» **Objective**:
Give only the number of lines in the data that contain the word "picture".

» **Dataset extract**:
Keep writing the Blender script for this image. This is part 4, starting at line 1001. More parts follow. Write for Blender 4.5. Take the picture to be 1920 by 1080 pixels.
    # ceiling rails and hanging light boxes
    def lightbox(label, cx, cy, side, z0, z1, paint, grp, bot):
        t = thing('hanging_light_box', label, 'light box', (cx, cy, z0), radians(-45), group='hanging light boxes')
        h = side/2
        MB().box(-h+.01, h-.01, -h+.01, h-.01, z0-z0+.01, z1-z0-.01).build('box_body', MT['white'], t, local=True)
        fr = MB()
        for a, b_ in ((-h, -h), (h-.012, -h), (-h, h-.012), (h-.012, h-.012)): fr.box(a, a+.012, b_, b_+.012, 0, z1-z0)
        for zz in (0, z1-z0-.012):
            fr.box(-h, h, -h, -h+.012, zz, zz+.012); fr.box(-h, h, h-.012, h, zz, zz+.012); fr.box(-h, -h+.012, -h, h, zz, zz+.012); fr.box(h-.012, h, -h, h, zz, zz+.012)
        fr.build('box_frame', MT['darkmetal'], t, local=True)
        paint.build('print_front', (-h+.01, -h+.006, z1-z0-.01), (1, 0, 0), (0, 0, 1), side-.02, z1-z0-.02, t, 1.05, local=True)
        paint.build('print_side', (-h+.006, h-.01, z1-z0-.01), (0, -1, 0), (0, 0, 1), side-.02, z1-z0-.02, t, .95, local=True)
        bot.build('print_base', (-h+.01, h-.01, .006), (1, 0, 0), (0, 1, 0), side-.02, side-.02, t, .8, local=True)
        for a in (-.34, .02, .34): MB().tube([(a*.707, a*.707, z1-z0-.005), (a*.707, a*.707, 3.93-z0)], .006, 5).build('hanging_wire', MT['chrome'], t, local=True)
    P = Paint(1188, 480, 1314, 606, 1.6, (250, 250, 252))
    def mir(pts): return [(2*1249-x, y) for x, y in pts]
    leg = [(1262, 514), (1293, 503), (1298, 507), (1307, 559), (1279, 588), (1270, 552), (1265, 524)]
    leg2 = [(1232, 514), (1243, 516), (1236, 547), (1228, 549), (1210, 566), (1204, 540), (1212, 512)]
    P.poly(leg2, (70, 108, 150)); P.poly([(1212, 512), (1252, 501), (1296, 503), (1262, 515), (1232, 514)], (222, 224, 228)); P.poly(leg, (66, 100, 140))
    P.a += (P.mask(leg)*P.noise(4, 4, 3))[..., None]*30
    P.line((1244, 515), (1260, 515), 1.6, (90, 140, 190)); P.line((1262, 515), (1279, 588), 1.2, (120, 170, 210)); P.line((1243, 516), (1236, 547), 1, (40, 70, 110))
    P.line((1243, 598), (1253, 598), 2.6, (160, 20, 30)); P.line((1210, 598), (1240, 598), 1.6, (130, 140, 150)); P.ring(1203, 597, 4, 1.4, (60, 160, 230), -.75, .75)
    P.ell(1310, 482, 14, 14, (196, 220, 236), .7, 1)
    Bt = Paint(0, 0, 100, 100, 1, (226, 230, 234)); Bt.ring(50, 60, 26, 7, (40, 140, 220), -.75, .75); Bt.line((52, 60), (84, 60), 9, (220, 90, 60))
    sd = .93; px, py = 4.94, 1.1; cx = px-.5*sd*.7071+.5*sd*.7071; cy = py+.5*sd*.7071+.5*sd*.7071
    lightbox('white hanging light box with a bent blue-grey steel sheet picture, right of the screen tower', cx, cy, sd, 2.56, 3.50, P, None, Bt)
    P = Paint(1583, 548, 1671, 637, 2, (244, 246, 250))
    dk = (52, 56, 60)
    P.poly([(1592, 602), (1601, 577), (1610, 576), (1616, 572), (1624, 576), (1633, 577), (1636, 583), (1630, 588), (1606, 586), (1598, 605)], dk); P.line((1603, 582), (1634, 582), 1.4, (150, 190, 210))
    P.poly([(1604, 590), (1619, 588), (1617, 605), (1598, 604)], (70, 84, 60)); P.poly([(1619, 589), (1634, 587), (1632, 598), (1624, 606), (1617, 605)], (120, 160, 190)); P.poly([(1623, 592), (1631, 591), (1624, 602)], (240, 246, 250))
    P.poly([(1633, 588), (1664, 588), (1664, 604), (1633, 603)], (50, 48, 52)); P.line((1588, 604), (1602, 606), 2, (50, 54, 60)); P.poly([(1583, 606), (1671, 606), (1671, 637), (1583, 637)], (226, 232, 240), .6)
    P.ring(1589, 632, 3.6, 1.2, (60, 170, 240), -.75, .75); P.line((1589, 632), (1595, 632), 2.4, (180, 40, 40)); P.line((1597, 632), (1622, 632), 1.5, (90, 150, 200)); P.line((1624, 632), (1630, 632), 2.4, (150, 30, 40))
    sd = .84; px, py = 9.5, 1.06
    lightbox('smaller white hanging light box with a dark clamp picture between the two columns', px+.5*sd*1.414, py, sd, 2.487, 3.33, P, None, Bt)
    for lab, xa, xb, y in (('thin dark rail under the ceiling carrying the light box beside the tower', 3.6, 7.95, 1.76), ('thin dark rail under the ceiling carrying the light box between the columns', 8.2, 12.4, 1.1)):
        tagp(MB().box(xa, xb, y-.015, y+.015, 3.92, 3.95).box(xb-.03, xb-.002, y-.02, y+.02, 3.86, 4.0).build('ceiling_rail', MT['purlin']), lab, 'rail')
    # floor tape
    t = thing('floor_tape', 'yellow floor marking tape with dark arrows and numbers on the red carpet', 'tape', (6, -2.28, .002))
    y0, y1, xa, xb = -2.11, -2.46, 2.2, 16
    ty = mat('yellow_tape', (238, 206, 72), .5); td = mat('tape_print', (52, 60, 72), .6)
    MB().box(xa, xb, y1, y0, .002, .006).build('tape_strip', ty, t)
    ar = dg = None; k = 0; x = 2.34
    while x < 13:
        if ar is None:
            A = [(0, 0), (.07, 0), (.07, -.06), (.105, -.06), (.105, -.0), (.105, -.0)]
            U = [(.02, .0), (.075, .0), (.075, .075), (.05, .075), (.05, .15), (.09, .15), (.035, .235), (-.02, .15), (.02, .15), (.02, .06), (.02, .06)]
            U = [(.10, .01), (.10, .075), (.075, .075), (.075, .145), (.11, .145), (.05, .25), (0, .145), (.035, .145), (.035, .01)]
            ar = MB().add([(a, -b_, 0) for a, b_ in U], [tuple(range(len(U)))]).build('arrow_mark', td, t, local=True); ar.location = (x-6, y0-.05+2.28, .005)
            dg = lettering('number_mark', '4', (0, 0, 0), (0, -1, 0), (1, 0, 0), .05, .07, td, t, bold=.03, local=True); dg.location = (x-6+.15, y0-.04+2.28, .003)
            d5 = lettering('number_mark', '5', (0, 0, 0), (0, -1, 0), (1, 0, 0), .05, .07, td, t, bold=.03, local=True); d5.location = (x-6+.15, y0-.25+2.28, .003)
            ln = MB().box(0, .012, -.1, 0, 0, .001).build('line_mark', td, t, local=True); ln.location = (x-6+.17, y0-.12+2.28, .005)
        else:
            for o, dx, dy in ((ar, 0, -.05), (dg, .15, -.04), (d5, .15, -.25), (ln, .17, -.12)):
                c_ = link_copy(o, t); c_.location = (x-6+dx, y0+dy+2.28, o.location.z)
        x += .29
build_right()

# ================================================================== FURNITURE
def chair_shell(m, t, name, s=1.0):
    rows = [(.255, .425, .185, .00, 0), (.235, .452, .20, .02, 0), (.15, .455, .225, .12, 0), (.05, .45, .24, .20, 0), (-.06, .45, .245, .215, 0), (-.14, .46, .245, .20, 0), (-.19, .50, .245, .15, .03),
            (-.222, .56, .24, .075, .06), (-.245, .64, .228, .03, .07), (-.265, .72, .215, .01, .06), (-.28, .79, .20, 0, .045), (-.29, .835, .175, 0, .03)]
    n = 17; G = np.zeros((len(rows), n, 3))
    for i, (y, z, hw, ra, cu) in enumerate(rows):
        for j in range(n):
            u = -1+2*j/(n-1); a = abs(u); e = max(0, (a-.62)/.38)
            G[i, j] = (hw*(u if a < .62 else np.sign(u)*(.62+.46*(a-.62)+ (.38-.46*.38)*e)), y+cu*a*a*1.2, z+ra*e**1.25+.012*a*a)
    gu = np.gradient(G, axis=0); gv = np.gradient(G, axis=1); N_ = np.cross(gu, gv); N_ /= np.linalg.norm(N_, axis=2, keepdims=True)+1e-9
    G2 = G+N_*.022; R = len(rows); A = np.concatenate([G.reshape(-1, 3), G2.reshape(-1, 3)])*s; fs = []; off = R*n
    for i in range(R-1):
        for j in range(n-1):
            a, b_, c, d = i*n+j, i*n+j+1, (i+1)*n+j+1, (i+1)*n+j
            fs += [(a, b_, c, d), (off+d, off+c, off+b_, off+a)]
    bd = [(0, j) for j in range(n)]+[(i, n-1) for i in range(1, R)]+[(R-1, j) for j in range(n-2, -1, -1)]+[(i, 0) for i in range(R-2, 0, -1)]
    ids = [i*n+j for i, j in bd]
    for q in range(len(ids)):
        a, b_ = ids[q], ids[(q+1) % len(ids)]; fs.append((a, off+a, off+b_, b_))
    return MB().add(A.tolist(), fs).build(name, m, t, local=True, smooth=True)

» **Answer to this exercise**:
3